Take an AP U.S. History class in most any school across the U.S. and you will do little, if any, real analysis of history. Instead, you will memorize dates, places and people. My daughter had to memorize all the U.S. presidents in order of their term, and also their party affiliation. It was totally useless and a waste of time.
It is exercises like this that drive students to abhor learning. By the time I get them, and I force them to think critically and analytically, most struggle with it, but are at least grateful that the class is somewhat interesting and not more of the same.
Here is a good explanation of what's taking place and why this struggle is only getting worse.
Let me use as an example my own AP course, U.S. Government and Politics. I served several times as a reader for the examination that follows the course. In that capacity, I read the constructed responses that make up half of the score of a student’s examination. I saw several problems.
First (and I acknowledge that I bear some culpability here), in the AP U.S. Government exam the constructed responses are called “free response questions” and are graded by a rubric that is concerned primarily with content and, to a lesser degree, argument. If a student hits the points on the rubric, he or she gets the points for that rubric. There is no consideration of grammar or rhetoric, nor is credit given or a score reduced based on the format of the answer. A student who takes time to construct a clear topic sentence and a proper conclusion gets no credit for those words. Thus, a teacher might prepare the student to answer those questions in a format that is not good writing by any standard. If, as a teacher, you want your students to do their best, you have to have them practice what is effectively bad writing— no introduction, no conclusion, just hit the points of the rubric and provide the necessary factual support. Some critical thinking may be involved, at least, but the approach works against development of the kinds of writing that would be expected in a true college-level course in government and politics.
My students did well on those questions because we practiced bad writing. My teaching was not evaluated on the basis of how well my students did, but I felt I had a responsibility to prepare them for the examination in a way that could result in their obtaining college credit.
I would like to believe that I prepared them to think more critically and to present cogent arguments, but I could not simultaneously prepare them to do well on that portion of the test and teach them to write in a fashion that would properly serve them at higher levels of education.

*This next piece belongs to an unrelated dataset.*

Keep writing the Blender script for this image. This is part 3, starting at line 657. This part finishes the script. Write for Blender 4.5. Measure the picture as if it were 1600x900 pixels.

This is why I'm a ardent proponent of true school choice—schools create their own curricula and parents sort by their own choice based on content and the reputation of the various schools. Make the funding based on the number of students who are attracted to a school and subsequently served by that school. We need more experimentation through spontaneous order and rid ourselves of the command and control mandates that have been the history of U.S. education since the late nineteenth century.